Set task - Give back the line where "2.83, 3.67, 4.6]" appears and all the lines after it until the listing ends, unchanged and with nothing else.

Data -
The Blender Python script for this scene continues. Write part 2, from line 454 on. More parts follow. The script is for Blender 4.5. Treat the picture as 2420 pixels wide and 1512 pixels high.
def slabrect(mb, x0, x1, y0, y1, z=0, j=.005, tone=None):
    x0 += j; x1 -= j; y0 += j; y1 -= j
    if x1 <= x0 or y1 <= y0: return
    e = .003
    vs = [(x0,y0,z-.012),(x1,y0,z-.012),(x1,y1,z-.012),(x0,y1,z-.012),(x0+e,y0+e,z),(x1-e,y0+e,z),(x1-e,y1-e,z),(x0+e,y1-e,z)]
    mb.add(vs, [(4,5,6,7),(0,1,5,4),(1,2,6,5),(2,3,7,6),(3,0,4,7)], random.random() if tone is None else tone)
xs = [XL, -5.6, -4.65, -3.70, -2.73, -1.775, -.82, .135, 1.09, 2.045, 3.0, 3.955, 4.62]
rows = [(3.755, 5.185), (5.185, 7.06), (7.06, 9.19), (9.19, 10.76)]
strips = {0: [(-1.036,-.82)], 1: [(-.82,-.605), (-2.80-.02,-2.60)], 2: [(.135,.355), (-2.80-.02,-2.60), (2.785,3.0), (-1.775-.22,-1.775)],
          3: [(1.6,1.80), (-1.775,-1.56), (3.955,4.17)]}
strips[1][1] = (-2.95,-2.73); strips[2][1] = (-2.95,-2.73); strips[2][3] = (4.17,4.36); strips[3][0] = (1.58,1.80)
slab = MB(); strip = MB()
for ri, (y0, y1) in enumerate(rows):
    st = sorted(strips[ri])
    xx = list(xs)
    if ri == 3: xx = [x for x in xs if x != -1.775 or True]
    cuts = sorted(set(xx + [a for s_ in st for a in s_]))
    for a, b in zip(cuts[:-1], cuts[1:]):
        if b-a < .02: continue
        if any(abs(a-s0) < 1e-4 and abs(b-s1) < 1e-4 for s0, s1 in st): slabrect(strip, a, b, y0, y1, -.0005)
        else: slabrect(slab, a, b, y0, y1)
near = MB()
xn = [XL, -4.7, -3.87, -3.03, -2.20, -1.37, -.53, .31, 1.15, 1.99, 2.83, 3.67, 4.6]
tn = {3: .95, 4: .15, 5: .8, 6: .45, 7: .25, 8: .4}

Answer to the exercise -
xn = [XL, -4.7, -3.87, -3.03, -2.20, -1.37, -.53, .31, 1.15, 1.99, 2.83, 3.67, 4.6]
tn = {3: .95, 4: .15, 5: .8, 6: .45, 7: .25, 8: .4}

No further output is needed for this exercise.